Tuesday, March 27, 2012

Bit of a gap?

A few of you have gently but reasonably taken me to task for apparently dropping the "How to Manage Exploratory Testing" series right in the middle.

Well, this is a blog; it's more of a resting pace for the half-baked than fertile soil for the half grown. You may be relieved to know that there is plenty more to come*.
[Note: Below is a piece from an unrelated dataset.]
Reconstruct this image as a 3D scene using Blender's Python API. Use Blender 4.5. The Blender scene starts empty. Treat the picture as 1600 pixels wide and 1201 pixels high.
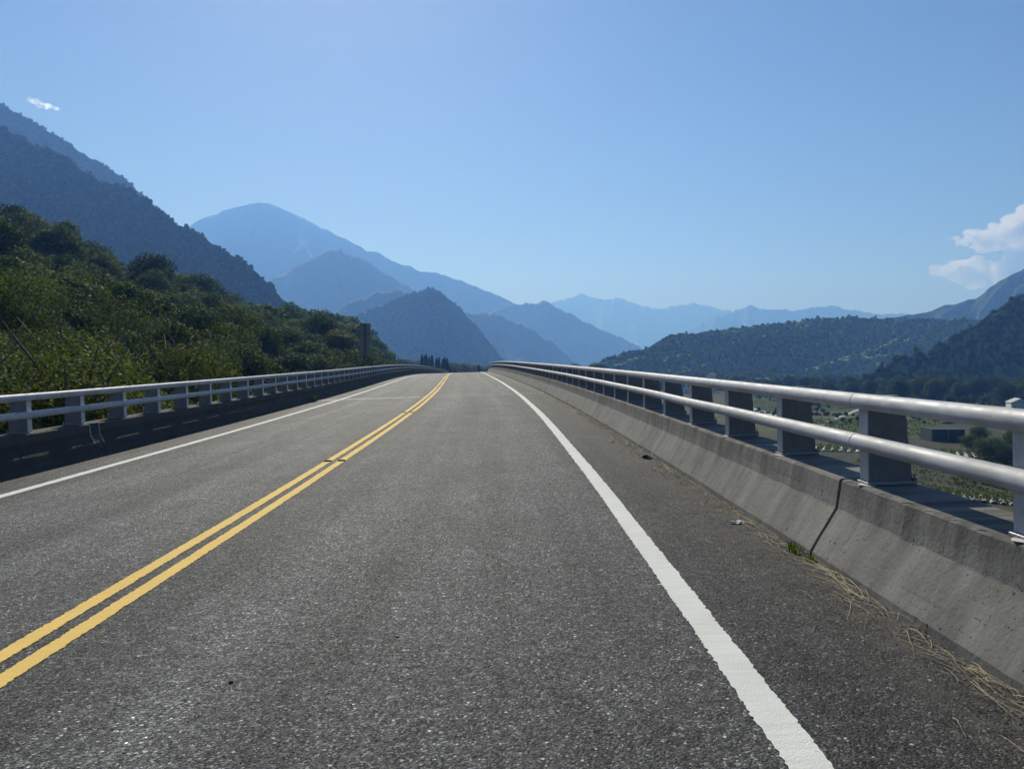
import bpy, math, random
import numpy as np
from math import sin, cos, pi, radians
rng = np.random.default_rng(7); random.seed(7)
sc = bpy.context.scene
COL = sc.collection

# ------------------------------------------------------------------ camera
EYE = 1.53; YAW = 0.00112; PITCH = 30.5/1200
cd = bpy.data.cameras.new('camera'); cam = bpy.data.objects.new('camera', cd); COL.objects.link(cam)
cd.sensor_width = 36; cd.lens = 27.0; cd.clip_start = 0.05; cd.clip_end = 60000
cam.location = (0, 0, EYE); cam.rotation_euler = (pi/2-PITCH, 0, -YAW)
sc.camera = cam
# ------------------------------------------------------------------ sky, sun, exposure
SUN_AZ = radians(-13.0)      # from +Y, negative = left
SUN_EL = radians(36.0)
w = bpy.data.worlds.new('World'); sc.world = w; w.use_nodes = True
wn = w.node_tree; wn.nodes.clear()
sky = wn.nodes.new('ShaderNodeTexSky'); sky.sky_type = 'NISHITA'; sky.sun_disc = False
sky.sun_elevation = SUN_EL; sky.sun_rotation = SUN_AZ; sky.air_density = 1.15; sky.dust_density = 0.5; sky.ozone_density = 6.0; sky.altitude = 300
bg = wn.nodes.new('ShaderNodeBackground'); bg.inputs['Strength'].default_value = 0.05
wo = wn.nodes.new('ShaderNodeOutputWorld')
wn.links.new(sky.outputs[0], bg.inputs[0]); wn.links.new(bg.outputs[0], wo.inputs[0])
sd = bpy.data.lights.new('sun', 'SUN'); sun = bpy.data.objects.new('sun', sd); COL.objects.link(sun)
sd.energy = 5.0; sd.angle = radians(0.53); sd.color = (0.95, 0.975, 1.0)
sun.rotation_euler = (pi/2-SUN_EL, 0, pi-SUN_AZ)
sun.location = (0, 0, 400)
HAZE_DENSITY = 2.95e-4
sc.view_settings.view_transform = 'Standard'; sc.view_settings.look = 'None'
sc.view_settings.exposure = -0.02; sc.view_settings.gamma = 1.0; sc.view_settings.use_curve_mapping = False
sc.render.engine = 'CYCLES'
sc.cycles.use_denoising = True
sc.cycles.max_bounces = 5; sc.cycles.diffuse_bounces = 2; sc.cycles.glossy_bounces = 2; sc.cycles.transmission_bounces = 3; sc.cycles.transparent_max_bounces = 8
sc.cycles.use_adaptive_sampling = True; sc.cycles.adaptive_threshold = 0.03
sc.cycles.sample_clamp_indirect = 5

# ------------------------------------------------------------------ helpers
def link(o, parent=None):
    COL.objects.link(o)
    if parent is not None: o.parent = parent
    return o
def tag(o, label=None, cat=None, group=None, kind=None):
    if label: o['label'] = label
    if cat: o['category'] = cat
    if group: o['group'] = group
    if kind: o['kind'] = kind
    return o
def empty(name, loc=(0, 0, 0), rz=0):
    o = bpy.data.objects.new(name, None); COL.objects.link(o)
    o.location = loc; o.rotation_euler = (0, 0, rz); o.empty_display_size = 0.2
    return o
def mesh(name, V, F, mat=None, smooth=False, uv=None):
    V = np.asarray(V, dtype=np.float64).reshape(-1, 3)
    me = bpy.data.meshes.new(name)
    if isinstance(F, np.ndarray):
        n, k = F.shape
        me.vertices.add(len(V)); me.vertices.foreach_set('co', V.ravel().astype(np.float32))
        me.loops.add(n*k); me.loops.foreach_set('vertex_index', F.ravel().astype(np.int32))
        me.polygons.add(n); me.polygons.foreach_set('loop_start', (np.arange(n)*k).astype(np.int32))
        me.polygons.foreach_set('loop_total', np.full(n, k, np.int32))
        me.update(calc_edges=True)
    else:
        me.from_pydata([tuple(v) for v in V], [], F)
    if uv is not None:
        l = me.uv_layers.new(name='UVMap')
        idx = np.empty(len(me.loops), np.int32); me.loops.foreach_get('vertex_index', idx)
        l.data.foreach_set('uv', np.asarray(uv, np.float32)[idx].ravel())
    if mat: me.materials.append(mat)
    if smooth: me.polygons.foreach_set('use_smooth', np.ones(len(me.polygons), bool))
    me.validate(); me.update()
    return me
def obj(name, me, parent=None, loc=None):
    o = bpy.data.objects.new(name, me); link(o, parent)
    if loc is not None: o.location = loc
    return o
def grid_faces(nu, nv, close_v=False):
    i = np.arange(nu-1)[:, None]; j = np.arange(nv if close_v else nv-1)[None, :]
    j2 = (j+1) % nv
    return np.stack([i*nv+j, (i+1)*nv+j, (i+1)*nv+j2, i*nv+j2], -1).reshape(-1, 4)
class MB:                                     # small mesh collector
    def __init__(s): s.V = []; s.F = []
    def add(s, V, F):
        b = len(s.V); s.V += [tuple(v) for v in V]; s.F += [tuple(int(i)+b for i in f) for f in F]; return s
    def box(s, x0, x1, y0, y1, z0, z1, bev=0.0):
        if bev <= 0:
            V = [(x, y, z) for x in (x0, x1) for y in (y0, y1) for z in (z0, z1)]
            return s.add(V, [(0, 1, 3, 2), (4, 6, 7, 5), (0, 4, 5, 1), (2, 3, 7, 6), (0, 2, 6, 4), (1, 5, 7, 3)])
        b = bev; V = []
        for z, q in ((z0, b), (z0+b, 0), (z1-b, 0), (z1, b)):
            c = b
            V += [(x0+q+c, y0+q, z), (x1-q-c, y0+q, z), (x1-q, y0+q+c, z), (x1-q, y1-q-c, z),
                  (x1-q-c, y1-q, z), (x0+q+c, y1-q, z), (x0+q, y1-q-c, z), (x0+q, y0+q+c, z)]
        F = [tuple(range(7, -1, -1)), tuple(range(24, 32))]
        for k in range(3):
            for i in range(8): F.append((k*8+i, k*8+(i+1) % 8, k*8+8+(i+1) % 8, k*8+8+i))
        return s.add(V, F)
    def tube(s, pts, rad, n=8, caps=True):
        pts = [np.array(p, float) for p in pts]; m = len(pts); V = []
        rad = rad if hasattr(rad, '__len__') else [rad]*m
        for k, p in enumerate(pts):
            d = pts[min(k+1, m-1)]-pts[max(k-1, 0)]; d /= np.linalg.norm(d)+1e-9
            a = np.cross(d, (0, 0, 1.0)) if abs(d[2]) < .95 else np.cross(d, (1.0, 0, 0))
            a /= np.linalg.norm(a); b = np.cross(d, a)
            for i in range(n):
                t = 2*pi*i/n; V.append(p+rad[k]*(cos(t)*a+sin(t)*b))
        F = [(k*n+i, (k+1)*n+i, (k+1)*n+(i+1) % n, k*n+(i+1) % n) for k in range(m-1) for i in range(n)]
        if caps: F += [tuple(range(n)), tuple(range(m*n-1, (m-1)*n-1, -1))]
        return s.add(V, F)
    def mesh(s, name, mat, smooth=False): return mesh(name, s.V, s.F, mat, smooth)
    def build(s, name, mat, parent=None, smooth=False): return obj(name, s.mesh(name, mat, smooth), parent)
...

Let's see, however, what the readership want. I have stuff on

  • The joy of reviewing 407 abstracts for EuroSTAR – tools, pathologies, the lessons I took away about how I might write a better abstract.
  • How Fear influences Strategy, and other hand-wavy ideas
  • Lessons from the Stanford AI course, and what a (moderately) sapient tool based in current technologies might help us to do
  • More Black Box machines (these ones record stuff, I hope)
  • Something very interactive, very testing, very systems, but nothing like the black box things.
  • How to test Spreadsheets (vital, often overlooked, perhaps now getting attention. My potential contribution has been half-baked for years now, so help me push it over the edge)
  • What it felt like to read the Weekend Testing sessions on something I wrote.
  • Opportunity vs control, secrets vs lies, and the extension of the imagination. Will involve my hands waving fast enough to tingle.
  • Peer relationships in peer conferences, and how I feel about LEWT
  • The next in the Managing ET series. I'm particularly looking forward to the ones on SBT, the Enquiring Metricator, and Lenfle. 


Which of these float your boat?

* but let's hope it's not as poorly-written as the wretched 'off-piste' entry. Or, indeed, the preceding metaphor in the § above. Blogs may be hardly-read, but that's no reason for them to be awful to read.